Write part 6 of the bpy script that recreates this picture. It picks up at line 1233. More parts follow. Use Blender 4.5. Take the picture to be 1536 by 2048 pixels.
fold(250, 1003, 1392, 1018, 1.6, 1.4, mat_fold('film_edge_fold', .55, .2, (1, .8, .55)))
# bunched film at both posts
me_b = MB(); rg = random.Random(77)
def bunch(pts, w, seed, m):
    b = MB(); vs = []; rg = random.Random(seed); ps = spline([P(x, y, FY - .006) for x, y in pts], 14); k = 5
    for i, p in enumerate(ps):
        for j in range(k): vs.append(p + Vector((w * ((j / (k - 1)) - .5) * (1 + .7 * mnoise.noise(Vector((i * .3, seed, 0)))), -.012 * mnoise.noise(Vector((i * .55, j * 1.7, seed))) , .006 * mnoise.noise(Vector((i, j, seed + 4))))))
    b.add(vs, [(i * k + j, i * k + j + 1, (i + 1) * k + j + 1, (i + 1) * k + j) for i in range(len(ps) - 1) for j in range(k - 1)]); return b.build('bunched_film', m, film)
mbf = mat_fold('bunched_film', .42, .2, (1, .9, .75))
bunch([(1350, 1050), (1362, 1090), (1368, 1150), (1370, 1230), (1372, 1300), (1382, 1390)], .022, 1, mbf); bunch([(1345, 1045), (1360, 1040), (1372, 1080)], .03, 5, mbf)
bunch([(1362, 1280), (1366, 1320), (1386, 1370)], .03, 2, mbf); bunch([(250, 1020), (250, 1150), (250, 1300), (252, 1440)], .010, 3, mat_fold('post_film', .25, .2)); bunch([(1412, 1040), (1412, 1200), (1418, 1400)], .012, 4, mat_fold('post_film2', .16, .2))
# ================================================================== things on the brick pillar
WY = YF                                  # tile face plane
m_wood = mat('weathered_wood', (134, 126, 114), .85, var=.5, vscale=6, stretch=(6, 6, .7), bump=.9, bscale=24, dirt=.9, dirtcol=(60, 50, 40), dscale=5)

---

### Directive
All of the lines above need to be given again exactly.

### Finished exercise
Write part 6 of the bpy script that recreates this picture. It picks up at line 1233. More parts follow. Use Blender 4.5. Take the picture to be 1536 by 2048 pixels.
fold(250, 1003, 1392, 1018, 1.6, 1.4, mat_fold('film_edge_fold', .55, .2, (1, .8, .55)))
# bunched film at both posts
me_b = MB(); rg = random.Random(77)
def bunch(pts, w, seed, m):
    b = MB(); vs = []; rg = random.Random(seed); ps = spline([P(x, y, FY - .006) for x, y in pts], 14); k = 5
    for i, p in enumerate(ps):
        for j in range(k): vs.append(p + Vector((w * ((j / (k - 1)) - .5) * (1 + .7 * mnoise.noise(Vector((i * .3, seed, 0)))), -.012 * mnoise.noise(Vector((i * .55, j * 1.7, seed))) , .006 * mnoise.noise(Vector((i, j, seed + 4))))))
    b.add(vs, [(i * k + j, i * k + j + 1, (i + 1) * k + j + 1, (i + 1) * k + j) for i in range(len(ps) - 1) for j in range(k - 1)]); return b.build('bunched_film', m, film)
mbf = mat_fold('bunched_film', .42, .2, (1, .9, .75))
bunch([(1350, 1050), (1362, 1090), (1368, 1150), (1370, 1230), (1372, 1300), (1382, 1390)], .022, 1, mbf); bunch([(1345, 1045), (1360, 1040), (1372, 1080)], .03, 5, mbf)
bunch([(1362, 1280), (1366, 1320), (1386, 1370)], .03, 2, mbf); bunch([(250, 1020), (250, 1150), (250, 1300), (252, 1440)], .010, 3, mat_fold('post_film', .25, .2)); bunch([(1412, 1040), (1412, 1200), (1418, 1400)], .012, 4, mat_fold('post_film2', .16, .2))
# ================================================================== things on the brick pillar
WY = YF                                  # tile face plane
m_wood = mat('weathered_wood', (134, 126, 114), .85, var=.5, vscale=6, stretch=(6, 6, .7), bump=.9, bscale=24, dirt=.9, dirtcol=(60, 50, 40), dscale=5)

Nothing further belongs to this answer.